**TASK:** Search the material for the string "scene", then return every line where it is found.

**DATA SEGMENT:**
===============
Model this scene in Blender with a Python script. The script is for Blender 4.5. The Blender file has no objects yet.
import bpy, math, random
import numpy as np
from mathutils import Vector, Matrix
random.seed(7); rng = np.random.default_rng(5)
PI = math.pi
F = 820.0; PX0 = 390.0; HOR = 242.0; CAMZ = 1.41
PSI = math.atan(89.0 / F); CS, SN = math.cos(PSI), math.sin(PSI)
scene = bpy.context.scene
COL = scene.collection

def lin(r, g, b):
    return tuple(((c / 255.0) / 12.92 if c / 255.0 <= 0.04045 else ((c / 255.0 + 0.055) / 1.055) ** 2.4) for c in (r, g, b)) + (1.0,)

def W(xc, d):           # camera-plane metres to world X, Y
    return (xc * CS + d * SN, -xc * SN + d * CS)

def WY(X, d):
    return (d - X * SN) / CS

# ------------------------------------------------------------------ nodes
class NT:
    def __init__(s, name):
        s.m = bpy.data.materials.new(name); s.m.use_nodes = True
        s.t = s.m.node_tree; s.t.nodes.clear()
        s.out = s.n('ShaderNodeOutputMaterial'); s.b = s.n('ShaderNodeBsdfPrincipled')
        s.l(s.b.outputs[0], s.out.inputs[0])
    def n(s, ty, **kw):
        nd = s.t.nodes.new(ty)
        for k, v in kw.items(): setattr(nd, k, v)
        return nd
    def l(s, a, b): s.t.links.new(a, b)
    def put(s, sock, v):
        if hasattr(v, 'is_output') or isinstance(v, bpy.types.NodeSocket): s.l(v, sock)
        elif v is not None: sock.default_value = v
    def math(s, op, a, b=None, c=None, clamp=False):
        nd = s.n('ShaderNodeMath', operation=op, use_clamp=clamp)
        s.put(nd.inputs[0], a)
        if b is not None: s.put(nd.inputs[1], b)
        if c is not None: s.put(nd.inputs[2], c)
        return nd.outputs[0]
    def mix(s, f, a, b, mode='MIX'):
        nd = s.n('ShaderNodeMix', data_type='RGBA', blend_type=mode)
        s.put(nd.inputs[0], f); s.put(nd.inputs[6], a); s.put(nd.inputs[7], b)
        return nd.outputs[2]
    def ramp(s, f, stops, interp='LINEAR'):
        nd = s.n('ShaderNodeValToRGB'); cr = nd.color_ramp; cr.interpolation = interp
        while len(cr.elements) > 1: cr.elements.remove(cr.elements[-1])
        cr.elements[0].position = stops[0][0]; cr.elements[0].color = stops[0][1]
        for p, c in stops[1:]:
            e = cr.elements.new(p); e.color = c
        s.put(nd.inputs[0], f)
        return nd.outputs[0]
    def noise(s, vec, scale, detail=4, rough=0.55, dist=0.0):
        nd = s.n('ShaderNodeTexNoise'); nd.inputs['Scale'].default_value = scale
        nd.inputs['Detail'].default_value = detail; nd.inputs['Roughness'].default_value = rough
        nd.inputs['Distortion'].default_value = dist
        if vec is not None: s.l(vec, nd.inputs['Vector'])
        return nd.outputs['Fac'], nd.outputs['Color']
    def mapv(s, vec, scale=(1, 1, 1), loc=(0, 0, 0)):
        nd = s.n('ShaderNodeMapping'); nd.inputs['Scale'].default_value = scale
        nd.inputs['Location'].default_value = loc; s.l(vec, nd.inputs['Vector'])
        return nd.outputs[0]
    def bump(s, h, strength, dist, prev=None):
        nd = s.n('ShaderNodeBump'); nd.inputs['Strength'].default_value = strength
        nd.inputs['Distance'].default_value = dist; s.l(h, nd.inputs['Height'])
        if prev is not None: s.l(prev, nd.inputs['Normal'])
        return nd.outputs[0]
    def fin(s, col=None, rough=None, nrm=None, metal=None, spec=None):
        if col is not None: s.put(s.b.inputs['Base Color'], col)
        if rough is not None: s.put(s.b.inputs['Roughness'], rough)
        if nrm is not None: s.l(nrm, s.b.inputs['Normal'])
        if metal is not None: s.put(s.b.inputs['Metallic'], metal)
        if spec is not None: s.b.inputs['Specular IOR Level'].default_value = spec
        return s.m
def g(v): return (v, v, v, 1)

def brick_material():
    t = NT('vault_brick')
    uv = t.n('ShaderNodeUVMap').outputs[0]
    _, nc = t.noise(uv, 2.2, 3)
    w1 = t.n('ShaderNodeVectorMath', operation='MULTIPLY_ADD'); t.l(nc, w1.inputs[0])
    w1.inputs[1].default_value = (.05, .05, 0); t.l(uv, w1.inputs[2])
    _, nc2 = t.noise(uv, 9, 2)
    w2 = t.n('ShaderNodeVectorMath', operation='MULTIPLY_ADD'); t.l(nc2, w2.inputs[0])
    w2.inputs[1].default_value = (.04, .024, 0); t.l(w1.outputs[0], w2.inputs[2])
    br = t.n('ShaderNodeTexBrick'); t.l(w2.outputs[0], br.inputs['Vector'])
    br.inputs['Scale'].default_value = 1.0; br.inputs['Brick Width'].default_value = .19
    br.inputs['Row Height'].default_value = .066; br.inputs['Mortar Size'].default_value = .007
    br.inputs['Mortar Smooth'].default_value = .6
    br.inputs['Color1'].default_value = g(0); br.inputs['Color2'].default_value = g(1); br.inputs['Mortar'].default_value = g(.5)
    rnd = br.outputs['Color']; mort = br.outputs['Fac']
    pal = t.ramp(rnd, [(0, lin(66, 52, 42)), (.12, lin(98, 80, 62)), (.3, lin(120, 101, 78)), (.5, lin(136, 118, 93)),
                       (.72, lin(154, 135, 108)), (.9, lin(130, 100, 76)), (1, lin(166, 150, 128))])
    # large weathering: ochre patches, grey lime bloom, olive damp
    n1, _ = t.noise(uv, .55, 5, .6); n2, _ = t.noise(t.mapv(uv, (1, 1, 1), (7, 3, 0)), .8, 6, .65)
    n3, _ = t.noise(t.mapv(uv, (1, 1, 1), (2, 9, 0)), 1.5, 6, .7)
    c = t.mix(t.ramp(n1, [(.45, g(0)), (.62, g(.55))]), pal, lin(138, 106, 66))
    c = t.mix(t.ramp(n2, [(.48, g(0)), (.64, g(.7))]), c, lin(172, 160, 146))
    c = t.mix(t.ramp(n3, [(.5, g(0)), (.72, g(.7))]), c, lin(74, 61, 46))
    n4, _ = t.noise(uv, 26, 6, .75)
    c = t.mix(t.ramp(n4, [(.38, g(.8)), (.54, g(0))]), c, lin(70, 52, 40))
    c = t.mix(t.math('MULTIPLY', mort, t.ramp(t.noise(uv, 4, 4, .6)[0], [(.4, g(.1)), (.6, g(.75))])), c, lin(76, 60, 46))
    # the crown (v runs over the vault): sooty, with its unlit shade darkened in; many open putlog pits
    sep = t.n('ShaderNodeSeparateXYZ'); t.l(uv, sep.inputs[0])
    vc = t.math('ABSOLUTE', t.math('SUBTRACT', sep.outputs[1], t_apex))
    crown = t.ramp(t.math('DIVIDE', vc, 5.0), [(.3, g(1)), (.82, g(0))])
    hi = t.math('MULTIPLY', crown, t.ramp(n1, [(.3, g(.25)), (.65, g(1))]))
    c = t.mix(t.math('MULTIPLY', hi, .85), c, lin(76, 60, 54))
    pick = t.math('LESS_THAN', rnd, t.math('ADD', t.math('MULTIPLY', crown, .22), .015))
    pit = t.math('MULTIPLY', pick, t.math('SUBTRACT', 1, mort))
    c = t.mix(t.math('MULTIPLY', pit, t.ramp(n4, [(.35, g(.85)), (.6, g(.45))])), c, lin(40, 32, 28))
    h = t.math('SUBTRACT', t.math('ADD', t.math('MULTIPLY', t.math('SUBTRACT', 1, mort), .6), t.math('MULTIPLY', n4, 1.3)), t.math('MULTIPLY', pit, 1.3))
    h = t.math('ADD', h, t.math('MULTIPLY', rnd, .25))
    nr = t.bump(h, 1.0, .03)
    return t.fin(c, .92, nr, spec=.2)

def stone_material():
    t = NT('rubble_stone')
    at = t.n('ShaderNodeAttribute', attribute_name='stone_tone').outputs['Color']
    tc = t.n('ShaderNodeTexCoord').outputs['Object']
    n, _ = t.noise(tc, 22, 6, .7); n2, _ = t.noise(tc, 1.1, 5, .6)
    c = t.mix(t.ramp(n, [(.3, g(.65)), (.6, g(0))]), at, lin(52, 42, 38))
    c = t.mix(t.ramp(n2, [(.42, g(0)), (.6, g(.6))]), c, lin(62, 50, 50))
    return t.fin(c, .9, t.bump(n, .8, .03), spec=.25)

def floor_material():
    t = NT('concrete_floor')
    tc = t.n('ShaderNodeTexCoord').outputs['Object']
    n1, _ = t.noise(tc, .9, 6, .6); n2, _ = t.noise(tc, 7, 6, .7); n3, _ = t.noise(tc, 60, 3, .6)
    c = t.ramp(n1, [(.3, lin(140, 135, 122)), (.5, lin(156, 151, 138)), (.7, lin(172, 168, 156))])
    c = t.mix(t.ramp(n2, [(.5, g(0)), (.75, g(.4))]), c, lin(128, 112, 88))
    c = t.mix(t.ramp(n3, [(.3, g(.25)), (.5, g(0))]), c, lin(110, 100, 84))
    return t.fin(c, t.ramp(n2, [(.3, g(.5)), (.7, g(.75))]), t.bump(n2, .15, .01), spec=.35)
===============
**ANSWER TO THIS PROBLEM:**
Model this scene in Blender with a Python script. The script is for Blender 4.5. The Blender file has no objects yet.
scene = bpy.context.scene
COL = scene.collection